### [What is asked]
Set down the data below without change, skipping the pictures it holds.

### [Material provided]
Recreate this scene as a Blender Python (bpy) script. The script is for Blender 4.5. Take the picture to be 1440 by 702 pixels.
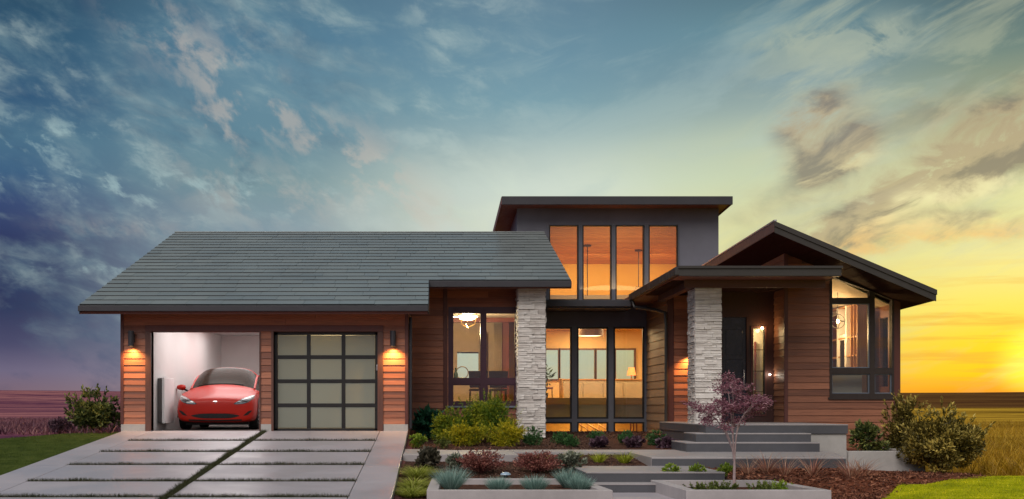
import bpy, bmesh, math, random
import numpy as np
from mathutils import Vector, Matrix, noise
from mathutils.bvhtree import BVHTree

SC = bpy.context.scene
COL = SC.collection
for o in list(bpy.data.objects):
    bpy.data.objects.remove(o)
R = math.radians

# ------------------------------------------------------------------ camera
# the camera stands on the drive, eye 0.5 m above the garage floor; the drive falls towards it
FPX, CX, CY, EYE = 1600.0, 612.0, 574.0, 0.5
cam_d = bpy.data.cameras.new('camera')
cam = bpy.data.objects.new('camera', cam_d)
COL.objects.link(cam)
cam.location = (0, 0, EYE)
cam.rotation_euler = (R(90), 0, 0)
cam_d.sensor_width = 36.0
cam_d.lens = 36.0 * FPX / 1440.0
cam_d.shift_x = (720 - CX) / 1440.0
cam_d.shift_y = (CY - 351) / 1440.0
cam_d.clip_start = 0.1
cam_d.clip_end = 20000
SC.camera = cam
SC.view_settings.view_transform = 'Standard'
SC.view_settings.look = 'None'
SC.view_settings.exposure = 0.0
SC.view_settings.gamma = 1.0
SC.render.resolution_x, SC.render.resolution_y = 1024, 499
SC.cycles.use_denoising = True
SC.cycles.max_bounces = 8
SC.cycles.transparent_max_bounces = 24
SC.cycles.sample_clamp_indirect = 4.0
SC.cycles.caustics_reflective = False
SC.cycles.caustics_refractive = False


def lin(r, g, b, a=1.0):
    def f(c):
        c = c / 255.0
        return c / 12.92 if c <= 0.04045 else ((c + 0.055) / 1.055) ** 2.4
    return (f(r), f(g), f(b), a)


# ------------------------------------------------------------------ little node language
class E:
    """a float socket with arithmetic"""
    def __init__(s, nt, sock):
        s.nt, s.k = nt, sock

    def _m(s, op, *args):
        n = s.nt.nodes.new('ShaderNodeMath')
        n.operation = op
        for i, a in enumerate((s,) + args):
            if isinstance(a, E):
                s.nt.links.new(a.k, n.inputs[i])
            else:
                n.inputs[i].default_value = a
        return E(s.nt, n.outputs[0])

    def __add__(s, o): return s._m('ADD', o)
    def __radd__(s, o): return s._m('ADD', o)
    def __sub__(s, o): return s._m('SUBTRACT', o)
    def __rsub__(s, o): return (s * -1.0) + o
    def __mul__(s, o): return s._m('MULTIPLY', o)
    def __rmul__(s, o): return s._m('MULTIPLY', o)
    def __truediv__(s, o): return s._m('DIVIDE', o)
    def pw(s, o): return s._m('POWER', o)
    def abs(s): return s._m('ABSOLUTE')
    def sqrt(s): return s._m('SQRT')
    def exp(s): return s._m('EXPONENT')
    def mx(s, o): return s._m('MAXIMUM', o)
    def mn(s, o): return s._m('MINIMUM', o)
    def atan2(s, o): return s._m('ARCTAN2', o)

    def ss(s, a, b, lo=0.0, hi=1.0):
        n = s.nt.nodes.new('ShaderNodeMapRange')
        n.interpolation_type = 'SMOOTHSTEP'
        s.nt.links.new(s.k, n.inputs[0])
        for i, v in zip((1, 2, 3, 4), (a, b, lo, hi)):
            n.inputs[i].default_value = v
        return E(s.nt, n.outputs[0])


def sep(nt, sock):
    n = nt.nodes.new('ShaderNodeSeparateXYZ')
    nt.links.new(sock, n.inputs[0])
    return [E(nt, n.outputs[i]) for i in range(3)]


def comb(nt, x, y, z=0.0):
    n = nt.nodes.new('ShaderNodeCombineXYZ')
    for i, a in enumerate((x, y, z)):
        if isinstance(a, E):
            nt.links.new(a.k, n.inputs[i])
        else:
            n.inputs[i].default_value = a
    return n.outputs[0]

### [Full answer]
Recreate this scene as a Blender Python (bpy) script. The script is for Blender 4.5. Take the picture to be 1440 by 702 pixels.
import bpy, bmesh, math, random
import numpy as np
from mathutils import Vector, Matrix, noise
from mathutils.bvhtree import BVHTree

SC = bpy.context.scene
COL = SC.collection
for o in list(bpy.data.objects):
    bpy.data.objects.remove(o)
R = math.radians

# ------------------------------------------------------------------ camera
# the camera stands on the drive, eye 0.5 m above the garage floor; the drive falls towards it
FPX, CX, CY, EYE = 1600.0, 612.0, 574.0, 0.5
cam_d = bpy.data.cameras.new('camera')
cam = bpy.data.objects.new('camera', cam_d)
COL.objects.link(cam)
cam.location = (0, 0, EYE)
cam.rotation_euler = (R(90), 0, 0)
cam_d.sensor_width = 36.0
cam_d.lens = 36.0 * FPX / 1440.0
cam_d.shift_x = (720 - CX) / 1440.0
cam_d.shift_y = (CY - 351) / 1440.0
cam_d.clip_start = 0.1
cam_d.clip_end = 20000
SC.camera = cam
SC.view_settings.view_transform = 'Standard'
SC.view_settings.look = 'None'
SC.view_settings.exposure = 0.0
SC.view_settings.gamma = 1.0
SC.render.resolution_x, SC.render.resolution_y = 1024, 499
SC.cycles.use_denoising = True
SC.cycles.max_bounces = 8
SC.cycles.transparent_max_bounces = 24
SC.cycles.sample_clamp_indirect = 4.0
SC.cycles.caustics_reflective = False
SC.cycles.caustics_refractive = False


def lin(r, g, b, a=1.0):
    def f(c):
        c = c / 255.0
        return c / 12.92 if c <= 0.04045 else ((c + 0.055) / 1.055) ** 2.4
    return (f(r), f(g), f(b), a)


# ------------------------------------------------------------------ little node language
class E:
    """a float socket with arithmetic"""
    def __init__(s, nt, sock):
        s.nt, s.k = nt, sock

    def _m(s, op, *args):
        n = s.nt.nodes.new('ShaderNodeMath')
        n.operation = op
        for i, a in enumerate((s,) + args):
            if isinstance(a, E):
                s.nt.links.new(a.k, n.inputs[i])
            else:
                n.inputs[i].default_value = a
        return E(s.nt, n.outputs[0])

    def __add__(s, o): return s._m('ADD', o)
    def __radd__(s, o): return s._m('ADD', o)
    def __sub__(s, o): return s._m('SUBTRACT', o)
    def __rsub__(s, o): return (s * -1.0) + o
    def __mul__(s, o): return s._m('MULTIPLY', o)
    def __rmul__(s, o): return s._m('MULTIPLY', o)
    def __truediv__(s, o): return s._m('DIVIDE', o)
    def pw(s, o): return s._m('POWER', o)
    def abs(s): return s._m('ABSOLUTE')
    def sqrt(s): return s._m('SQRT')
    def exp(s): return s._m('EXPONENT')
    def mx(s, o): return s._m('MAXIMUM', o)
    def mn(s, o): return s._m('MINIMUM', o)
    def atan2(s, o): return s._m('ARCTAN2', o)

    def ss(s, a, b, lo=0.0, hi=1.0):
        n = s.nt.nodes.new('ShaderNodeMapRange')
        n.interpolation_type = 'SMOOTHSTEP'
        s.nt.links.new(s.k, n.inputs[0])
        for i, v in zip((1, 2, 3, 4), (a, b, lo, hi)):
            n.inputs[i].default_value = v
        return E(s.nt, n.outputs[0])


def sep(nt, sock):
    n = nt.nodes.new('ShaderNodeSeparateXYZ')
    nt.links.new(sock, n.inputs[0])
    return [E(nt, n.outputs[i]) for i in range(3)]


def comb(nt, x, y, z=0.0):
    n = nt.nodes.new('ShaderNodeCombineXYZ')
    for i, a in enumerate((x, y, z)):
        if isinstance(a, E):
            nt.links.new(a.k, n.inputs[i])
        else:
            n.inputs[i].default_value = a
    return n.outputs[0]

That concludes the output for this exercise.